Deutschland verschlimmert mit dem öffentlichen Zweifeln am Sinn und Ausmaß der Griechenland-Hilfe die Situation. Die Wahl in Nordrhein-Westfalen scheint vielen Politikern wichtiger zu sein als die Rettung Griechenlands, die im Interesse Deutschlands und der ganzen Eurozone ist - allein schon deshalb, um einen Domino-Effekt zu vermeiden.

Beteiligung der Banken

Doch derzeit dominieren Wahlkampfparolen.
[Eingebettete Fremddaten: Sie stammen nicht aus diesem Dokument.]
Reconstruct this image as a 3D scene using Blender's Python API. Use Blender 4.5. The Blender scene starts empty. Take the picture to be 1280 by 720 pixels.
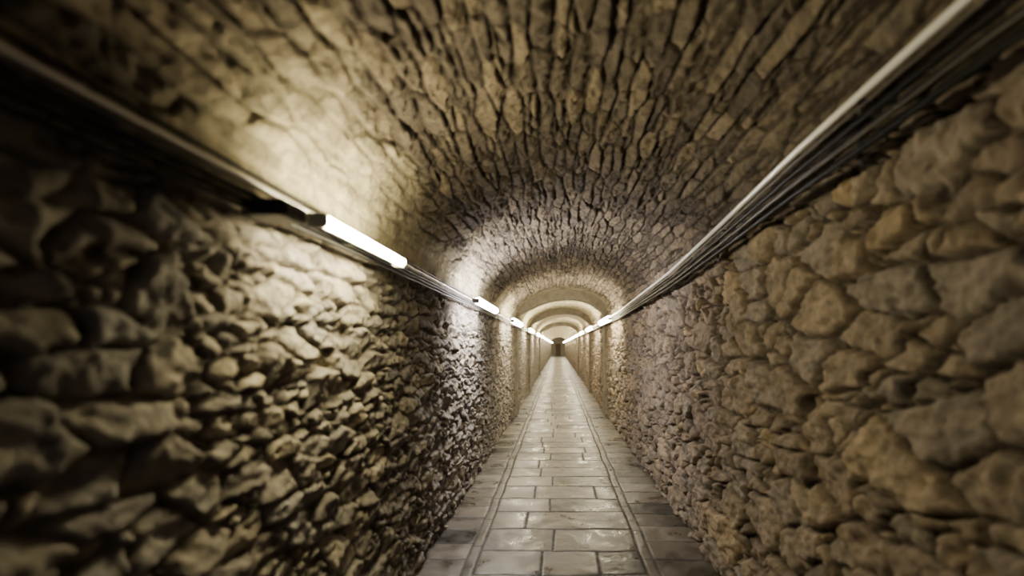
import bpy, math, random
import numpy as np
from mathutils import Vector

H = 1.6
XL, XR = -0.98, 1.13
ZL, ZR = H+0.50, H+0.74
LEN = 75.0
Y0 = -2.6
COL = bpy.context.scene.collection

# ------------------------------------------------------------------ noise
_rs = np.random.RandomState(7)
TABS = [_rs.rand(256, 256).astype(np.float32) for _ in range(8)]
def hsh(i, j, k=0):
    return TABS[k % 8][(i + 37*(k//8)) & 255, (j + (i >> 8)*91) & 255]
def vnoise(x, y, k=0):
    xi = np.floor(x).astype(np.int64); yi = np.floor(y).astype(np.int64)
    fx = x-xi; fy = y-yi
    fx = fx*fx*(3-2*fx); fy = fy*fy*(3-2*fy)
    a = hsh(xi, yi, k); b = hsh(xi+1, yi, k); c = hsh(xi, yi+1, k); d = hsh(xi+1, yi+1, k)
    return (a*(1-fx)+b*fx)*(1-fy)+(c*(1-fx)+d*fx)*fy
def fbm(x, y, k=0, o=3):
    s = 0; a = 0.5; t = 0
    for i in range(o):
        s = s+a*vnoise(x*2**i, y*2**i, k+i); t += a; a *= .5
    return s/t - 0.5

def rubble(u, v, cu, cv, seed, ju=.85, jv=.65, warp=.4):
    wu = u + fbm(u/cu*.7+seed*3.1, v/cv*.7, seed, 2)*cu*warp*2
    wv = v + fbm(u/cu*.8+9.7, v/cv*.8+seed, seed+2, 2)*cv*warp*2
    pu = wu/cu; pv = wv/cv
    J = np.floor(pv).astype(np.int64)
    best = np.full(u.shape, 1e9, np.float32)
    bx = np.zeros_like(best); by = np.zeros_like(best)
    bi = np.zeros(u.shape, np.int64); bj = np.zeros(u.shape, np.int64)
    def site(i, j):
        x = i + .5 + (hsh(i, j, seed)-.5)*ju + (j & 1)*.5
        y = j + .5 + (hsh(i, j, seed+1)-.5)*jv
        return x, y
    for dj in (-1, 0, 1):
        j = J+dj
        I = np.floor(pu-(j & 1)*.5).astype(np.int64)
        for di in (-1, 0, 1):
            i = I+di
            x, y = site(i, j)
            d = (x-pu)**2+(y-pv)**2
            m = d < best
            best = np.where(m, d, best); bx = np.where(m, x, bx); by = np.where(m, y, by)
            bi = np.where(m, i, bi); bj = np.where(m, j, bj)
    edge = np.full(u.shape, 1e9, np.float32)
    for dj in (-1, 0, 1):
        j = J+dj
        I = np.floor(pu-(j & 1)*.5).astype(np.int64)
        for di in (-2, -1, 0, 1, 2):
            i = I+di
            x, y = site(i, j)
            same = (i == bi) & (j == bj)
            nx = x-bx; ny = y-by
            L = np.sqrt(nx*nx+ny*ny)+1e-6
            nx = nx/L; ny = ny/L
            e = ((x+bx)*.5-pu)*nx+((y+by)*.5-pv)*ny
            e = e/np.sqrt((nx/cu)**2+(ny/cv)**2)
            edge = np.where(same, edge, np.minimum(edge, e))
    return edge, hsh(bi, bj, seed+3), hsh(bi, bj, seed+4), hsh(bi, bj, seed+5), hsh(bi, bj, seed+6), (pu-bx), (pv-by)

def stone_height(u, v, cu, cv, seed, depth=.05, rr=.035, gap=.004, sub=.42, rough=1.0, jv=.65, warp=.4, en=.016, tilt=1.0):
    A = rubble(u, v, cu, cv, seed, jv=jv, warp=warp)
    B = rubble(u+3.3, v+1.7, cu*.55, cv*.6, seed+9, jv=jv, warp=warp)
    m = A[4] < sub
    e = np.where(m, np.minimum(A[0], B[0]), A[0])
    r1, r2, r3, lx, ly = [np.where(m, b, a) for a, b in zip((A[1], A[2], A[3], A[5], A[6]), (B[1], B[2], B[3], B[5], B[6]))]
    r4 = np.where(m, B[4], (A[4]-sub)/(1-sub))
    e = e + fbm(u*26, v*26, seed+1, 3)*en
    t = np.clip((e-gap)/rr, 0, 1)
    s = np.sqrt(np.clip(1-(1-t)**2, 0, 1))
    h = depth*s*(.6+.7*r2)
    h = h + s*((r3-.5)*lx*1.2 + (r4-.5)*ly*1.6)*.06*tilt
    f = fbm(u*8, v*12, seed+2, 3)
    f2 = fbm(u*15+3, v*19, seed+5, 2)
    h = h + s*(np.abs(f)*-.06+.012 + np.abs(f2)*-.03)*rough + s*fbm(u*24, v*34, seed+4, 3)*.020*rough + fbm(u*55, v*60, seed+3, 2)*.006
    return h, r1, np.clip(e/.03, 0, 1)

def ysamples(segs, y0=Y0):
    out = [y0]
    for y1, d in segs:
        n = max(1, int(round((y1-out[-1])/d)))
        out += list(np.linspace(out[-1], y1, n+1)[1:])
    return np.array(out)
YS = ysamples([(0.3, .04), (4.0, .0085), (7, .013), (11, .022), (20, .05), (LEN, .25)])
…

So wird der Ruf immer lauter, "die Banken" an der Rettung Griechenlands zu beteiligen. "Wir müssen die Möglichkeit prüfen, die Gläubiger Griechenland heranzuziehen", sagt der finanzpolitische Sprecher der Unionsfraktion im Bundestag, Leo Dautzenberg. "Angela Merkel muss die Vorstände aller Banken, die am griechischen Desaster Geld verdient haben, zum Rapport ins Kanzleramt bitten", fordert Grünen-Fraktionschefin Renate Künast.

Diese Forderungen sind durchaus nachvollziehbar. Die deutschen Banken sind mit rund 43 Mrd. Dollar drittgrößter Gläubiger Griechenlands. Doch zum einen drohen ihnen aufgrund des Engagements hohe Abschreibungen. Zum anderen sitzt der Staat über die Beteiligung an vielen Banken mit im Boot. Zu den größten Gläubigern gehört die verstaatlichte Hypo Real Estate mit 7,9 Mrd. Euro. Die Commerzbank, an der der Staat beteiligt ist, ist mit mindestens 3,1 Mrd. Euro dabei. Landesbanken sind ebenfalls in größerem Stil in Griechenland engagiert: Etwa die BayernLB mit weniger als 300 Mio. Euro und die WestLB mit gut einer Mrd. Euro.